::: DATASET EXTRACT
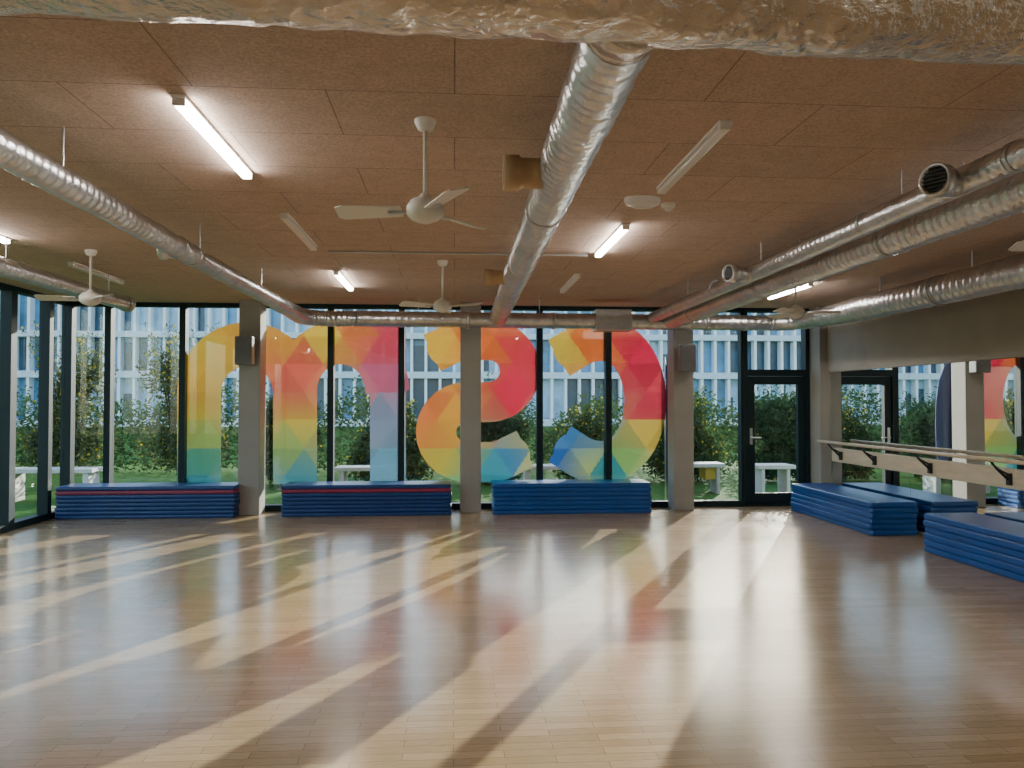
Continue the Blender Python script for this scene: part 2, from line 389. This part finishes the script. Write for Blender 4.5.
def stack(x0,x1,y0,y1,n,H,where,grp,reds=(),dark=False):
    t=H/n
    for i in range(n):
        red=i in reds
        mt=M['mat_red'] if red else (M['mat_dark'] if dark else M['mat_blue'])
        gym_mat(x0,x1,y0,y1,i*t,(i+1)*t-.0015,mt,('thin red' if red else 'blue')+' gym mat, '+nth(i,n)+' in the stack '+where,grp)
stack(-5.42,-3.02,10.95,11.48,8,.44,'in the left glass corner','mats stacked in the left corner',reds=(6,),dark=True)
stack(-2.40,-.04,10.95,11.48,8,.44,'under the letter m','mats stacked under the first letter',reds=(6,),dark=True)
stack(.55,2.84,10.95,11.48,7,.44,'between the middle and right pillars','mats stacked under the second and third letters')
stack(4.97,5.57,8.9,11.1,6,.40,'along the mirror beside the door','mats stacked by the door')
stack(5.02,5.6,5.8,7.95,6,.41,'at the right edge','mats stacked at the right edge')

# ------------------------------------------------------------ barre
b=empty('ballet_barre',(RX,0,0),'pale wooden ballet barre on dark brackets along the mirrored wall','ballet barre')
MB().cyl((-.26,4.5,1.02),(-.26,11.1,1.02),.022,n=20).build('rail',M['barre_wood'],b,True)
MB().box(-.05,-.012,4.5,11.1,.72,.92).build('wall_board',M['barre_board'],b,bevel=.006)
for y in (5.0,6.1,7.4,8.7,9.9,10.8):
    k=MB(); k.box(-.085,-.05,y-.025,y+.025,.76,.88); k.cyl((-.06,y,.80),(-.2,y,.93),.014); k.cyl((-.2,y,.93),(-.26,y,1.0),.013); k.cyl((-.06,y,.86),(-.2,y,.93),.01)
    k.build('bracket',M['black'],b)

# ------------------------------------------------------------ ducts
def clamp(parent,p,axis,r):
    p=Vector(p); a=Vector((.02,0,0)) if axis=='x' else Vector((0,.02,0))
    MB().cyl(p-a,p+a,r*1.04,n=28).build('clamp_band',M['steel'],parent,True)
def nozzle(parent,x,y,z,r,length,body='foil_far',rz=0):
    """round outlet pointing to -x (turned by rz); mouth at length"""
    k=MB().lathe([(r*.95,0),(r*.95,-length*.55),(r*1.12,-length*.62),(r*1.12,-length),(r*.92,-length),(r*.9,-length+.03)],n=28,axis='x')
    o=k.build('air_nozzle',M[body],parent,True,loc=(x,y,z)); o.rotation_euler=(0,0,rz)
    g=MB().lathe([(r*.9,-length+.028),(r*.9,-length+.02)],n=28,axis='x')
    for i in range(-3,4):
        zz=i*r*.26; hw=math.sqrt(max(.0001,(r*.88)**2-zz*zz)); g.box(-length+.004,-length+.02,-hw,hw,zz-.004,zz+.004)
    g.build('grille',M['grille'],o)
def hang(parent,xs):
    for (x,y,top) in xs:
        MB().cyl((x,y,top),(x,y,CZ-parent.location.z),.006,n=8).build('hanger',M['steel'],parent)
RZ1=R(2.0)
def Y0(x): return 2.10+x*math.tan(RZ1)+.232
D1=empty('ventilation_duct',(0,2.10,HC+1.22),'wide crinkled foil duct crossing the whole ceiling nearest the viewer','duct',rz=RZ1)
MB().tube([(LX+.1,0,0),(RX-.1,0,0)],.195,n=52,crinkle=.012,cscale=7,step=.022).build('duct_pipe',M['crinkle'],D1,True)
hang(D1,[(-3,0,.185),(-.4,0,.185),(3,0,.185)])
for x,z,r in ((.52,-.05,.118),(-2.06,-.065,.077),(3.06,-.08,.108),(2.79,0,.076),(4.95,-.08,.14),(-3.9,-.05,.08)):
    k=MB(); lx=x/math.cos(RZ1)
    k.cyl((lx,.06,z),(lx,.175,z),r*1.25,r*1.1,n=32); k.cyl((lx,.175,z),(lx,.222,z),r*1.1,r*1.03,n=32)
    k.build('take_off_collar',M['crinkle'],D1,True)
D2=empty('ventilation_duct',(.58,0,HC+1.17),'silver foil duct running down the middle of the ceiling','duct')
MB().tube([(-.06,Y0(.52),0),(.03,10.65,0)],.116,n=36,rib=.03,period=.075,crinkle=.008,cscale=9,step=.015,seed=2).build('duct_pipe',M['foil'],D2,True)
xo=lambda y: -.06+.09*(y-2.35)/8.3
for y in (4.6,6.4,8.2,9.8): clamp(D2,(xo(y),y,0),'y',.117)
nozzle(D2,-.13,3.9,0,.082,.2,'tan'); nozzle(D2,-.10,7.2,0,.07,.2,'tan')
hang(D2,[(xo(y),y,.11) for y in (3.3,5.5,7.7,9.6)])
D3=empty('ventilation_duct',(-2.06,0,HC+1.155),'silver flexible duct bending into the rear cross duct, left of the ceiling fan','duct')
pts=[(0,Y0(-2.06),0),(0,10.45,0)]+[(.35-.35*math.cos(R(a)),10.45+.35*math.sin(R(a)),0) for a in range(10,91,10)]+[(.72,10.8,0)]
MB().tube(pts,.077,n=26,rib=.06,period=.075,crinkle=.005,step=.019,seed=3,r_end=.108,taper=2.2).build('duct_pipe',M['foil_far'],D3,True)
for y in (5.9,6.2): clamp(D3,(0,y,0),'y',.083)
nozzle(D3,-.065,6.05,0,.06,.12)
hang(D3,[(0,y,.075) for y in (4.2,6.4,8.4)])
D4=empty('ventilation_duct',(0,10.8,HC+1.155),'silver duct crossing in front of the windows under the ceiling','duct')
MB().tube([(-1.335,0,0),(4.545,0,-.015)],.11,n=28,rib=.035,period=.1,crinkle=.006,step=.025,seed=4).build('duct_pipe',M['foil_far'],D4,True)
MB().box(1.98,2.5,-.15,.15,-.15,.15).build('damper_box',M['steel'],D4,bevel=.01)
for x in (.2,1.4,3.6): clamp(D4,(x,0,-.01),'x',.115)
hang(D4,[(-.5,0,.10),(1.2,0,.10),(3.9,0,.085)])
D5=empty('ventilation_duct',(3.06,0,HC+1.14),'large silver foil duct, the longer of the close pair on the right','duct')
MB().tube([(0,Y0(3.06),0),(0,10.66,0)],.108,n=30,rib=.03,period=.075,crinkle=.007,cscale=9,step=.015,seed=5).build('duct_pipe',M['foil'],D5,True)
for y in (5.2,7.4,9.6): clamp(D5,(0,y,0),'y',.11)
hang(D5,[(0,y,.10) for y in (4.4,6.6,8.8)])
D6=empty('ventilation_duct',(2.79,0,HC+1.22),'slim silver duct with side nozzles, left of the close pair','duct')
MB().tube([(0,Y0(2.79),0),(0,10.66,-.03)],.074,n=26,rib=.03,period=.075,crinkle=.004,step=.015,seed=6).build('duct_pipe',M['foil_far'],D6,True)
for y in (3.6,5.0,8.0): clamp(D6,(0,y,0),'y',.077)
nozzle(D6,-.045,4.02,-.02,.08,.19,rz=R(26)); nozzle(D6,-.045,7.0,-.03,.074,.24,rz=R(20))
hang(D6,[(0,y,.07) for y in (4.6,6.8,9.0)])
D7=empty('ventilation_duct',(4.95,0,HC+1.14),'thick corrugated silver duct nearest the right wall, bending into the cross duct','duct')
pts=[(0,Y0(4.95),0),(0,10.4,0)]+[(-.4+.4*math.cos(R(a)),10.4+.4*math.sin(R(a)),0) for a in range(10,91,10)]
MB().tube(pts,.145,n=30,rib=.045,period=.1,crinkle=.007,step=.025,seed=7,r_end=.112).build('duct_pipe',M['foil_far'],D7,True)
for y in (5.5,7.5): clamp(D7,(0,y,0),'y',.152)
hang(D7,[(0,y,.13) for y in (5,7,8.6)])
D8=empty('ventilation_duct',(-3.9,0,HC+1.17),'thin silver duct nearest the left glass wall','duct')
MB().tube([(0,Y0(-3.9),0),(0,9.4,0)],.08,n=24,rib=.05,period=.075,crinkle=.005,step=.019,seed=8).build('duct_pipe',M['foil_far'],D8,True)
MB().lathe([(.085,9.4),(.095,9.42),(.095,9.52),(.06,9.54)],axis='x').build('end_cap',M['steel'],D8,True)
D8.children[-1].rotation_euler=(0,0,PI/2)
hang(D8,[(0,y,.08) for y in (5,7,9)])

# ------------------------------------------------------------ ceiling fans
def make_fan(loc,label):
    e=empty('ceiling_fan',loc,label,'ceiling fan','white three blade ceiling fans')
    MB().lathe([(.055,0),(.055,-.015),(.04,-.05),(.016,-.06)]).build('ceiling_mount',M['white'],e,True)
    MB().cyl((0,0,-.05),(0,0,-.40),.011,n=12).build('downrod',M['white'],e,True)
    MB().lathe([(.02,-.38),(.035,-.40),(.075,-.42),(.095,-.45),(.095,-.49),(.07,-.515),(.035,-.53),(.02,-.535)]).build('motor_housing',M['white'],e,True)
    bm=None
    for a in (-68,52,172):
        if bm is None:
            m=MB(); N=10; 
            for i in range(N+1):
                t=i/N; x=.12+.34*t; wd=.045+.022*t
                if i==N: wd*=.72
                for s in (-1,1):
                    for dz in (0,.008): m.v.append((x,s*wd,s*wd*.28+dz))
            for i in range(N):
                o=i*4
                m.f+=[(o,o+2,o+6,o+4),(o+1,o+5,o+7,o+3),(o,o+4,o+5,o+1),(o+2,o+3,o+7,o+6)]
            m.f+=[(0,1,3,2),(N*4,N*4+2,N*4+3,N*4+1)]
            bl=m.build('blade',M['white'],e); bm=bl.data
            k=MB().box(.07,.19,-.018,.018,-.006,.0); br=k.build('blade_bracket',M['steel'],bl); brd=br.data
        else:
            bl=bpy.data.objects.new('blade',bm); COL.objects.link(bl); bl.parent=e
            br=bpy.data.objects.new('blade_bracket',brd); COL.objects.link(br); br.parent=bl
        bl.location=(0,0,-.475); bl.rotation_euler=(0,0,R(a))
    return e
fan=make_fan((-.15,3.95,CZ),'white ceiling fan nearest the viewer, left of the middle duct')
dup(fan,(-.12,7.9,CZ),'small looking white ceiling fan farther back between left and middle ducts',rz=R(35))
dup(fan,(-3.46,7.6,CZ),'white ceiling fan above the left window corner',rz=R(20))
dup(fan,(3.75,8.2,CZ),'white ceiling fan beyond the right hand ducts near the mirrored wall',rz=R(50))
dup(fan,(3.95,4.5,CZ),'ceiling fan whose blade tip pokes in at the right edge',rz=R(0))

# ------------------------------------------------------------ ceiling lights
def make_light(loc,label,on):
    e=empty('ceiling_light',loc,label,'ceiling light','lit ceiling strip lights' if on else 'unlit ceiling strip lights')
    MB().box(-.035,.035,-.62,.62,-.016,0).build('light_body',M['white'],e,bevel=.004)
    MB().box(-.029,.029,-.6,.6,-.05,-.017).build('diffuser',M['lampon' if on else 'lampoff'],e,bevel=.012)
    for s in (-1,1): MB().box(-.03,.03,s*.606-.01,s*.606+.01,-.051,-.015).build('end_cap',M['white'],e,bevel=.006)
    return e
on=make_light((-1.3,4.32,CZ),'brightly lit strip light left of the nearest fan',True)
dup(on,(-1.3,9.2,CZ),'small lit strip light far back left of the middle duct')
dup(on,(1.39,6.75,CZ),'lit strip light right of the middle duct')
dup(on,(-3.95,6.5,CZ),'lit strip light cut by the left edge of view')
dup(on,(4.3,9.6,CZ),'lit strip light beyond the right pair of ducts')
for x,y_,l in ((-3.95,1.6,'added unseen strip light behind the viewpoint at left'),(1.39,1.0,'added unseen strip light above the viewpoint'),(-1.3,-.6,'added unseen strip light behind the viewpoint in the middle'),(4.15,-.6,'added unseen strip light behind the viewpoint at right'),(4.15,4.4,'unseen lit strip light above the right mats')):  # lamps out of view, added to brighten the interior
    dup(on,(x,y_,CZ),l)
off=make_light((-1.3,6.6,CZ),'unlit strip light left of the nearest fan rod',False)
dup(off,(1.39,4.45,CZ),'unlit strip light right of the middle duct beside the emergency lamp')
dup(off,(1.39,9.2,CZ),'unlit strip light far back right of the middle duct')
dup(off,(-3.95,8.85,CZ),'unlit strip light over the left windows')
e=empty('ceiling_emergency_light',(1.33,5.35,CZ),'white oval emergency lamp on the ceiling beside an unlit strip light','emergency light')
MB().lathe([(.11,0),(.115,-.02),(.105,-.05),(.07,-.066),(.02,-.07)],n=32).build('lamp_housing',M['white'],e,True)
e.children[0].scale=(1.15,.6,1)
MB().lathe([(.05,-.06),(.05,-.074),(.01,-.08)],n=24).build('lens',M['lampoff'],e,True); e.children[-1].scale=(1.3,.6,1)
e=empty('ceiling_motion_sensor',(1.56,5.5,CZ),'small white round motion sensor next to the emergency lamp','sensor')
MB().lathe([(.05,0),(.05,-.02),(.04,-.03)]).build('sensor_base',M['white'],e,True)
MB().lathe([(.03,-.03),(.026,-.045),(.01,-.055)]).build('sensor_lens',M['lampoff'],e,True)
tag(MB().cyl((-1.2,7.45,CZ-.012),(1.3,7.45,CZ-.012),.01,n=10).build('cable_conduit',M['steel']),'thin grey conduit crossing the ceiling between the strip lights','conduit')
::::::
## THE PROBLEM
Exactly restate the lines from the beginning of the data through the line with "stack(5.02,5.6,5.8,7.95,6,.41,'at the right", and no others, keeping pictures out.

## ANSWER IN FULL
Continue the Blender Python script for this scene: part 2, from line 389. This part finishes the script. Write for Blender 4.5.
def stack(x0,x1,y0,y1,n,H,where,grp,reds=(),dark=False):
    t=H/n
    for i in range(n):
        red=i in reds
        mt=M['mat_red'] if red else (M['mat_dark'] if dark else M['mat_blue'])
        gym_mat(x0,x1,y0,y1,i*t,(i+1)*t-.0015,mt,('thin red' if red else 'blue')+' gym mat, '+nth(i,n)+' in the stack '+where,grp)
stack(-5.42,-3.02,10.95,11.48,8,.44,'in the left glass corner','mats stacked in the left corner',reds=(6,),dark=True)
stack(-2.40,-.04,10.95,11.48,8,.44,'under the letter m','mats stacked under the first letter',reds=(6,),dark=True)
stack(.55,2.84,10.95,11.48,7,.44,'between the middle and right pillars','mats stacked under the second and third letters')
stack(4.97,5.57,8.9,11.1,6,.40,'along the mirror beside the door','mats stacked by the door')
stack(5.02,5.6,5.8,7.95,6,.41,'at the right edge','mats stacked at the right edge')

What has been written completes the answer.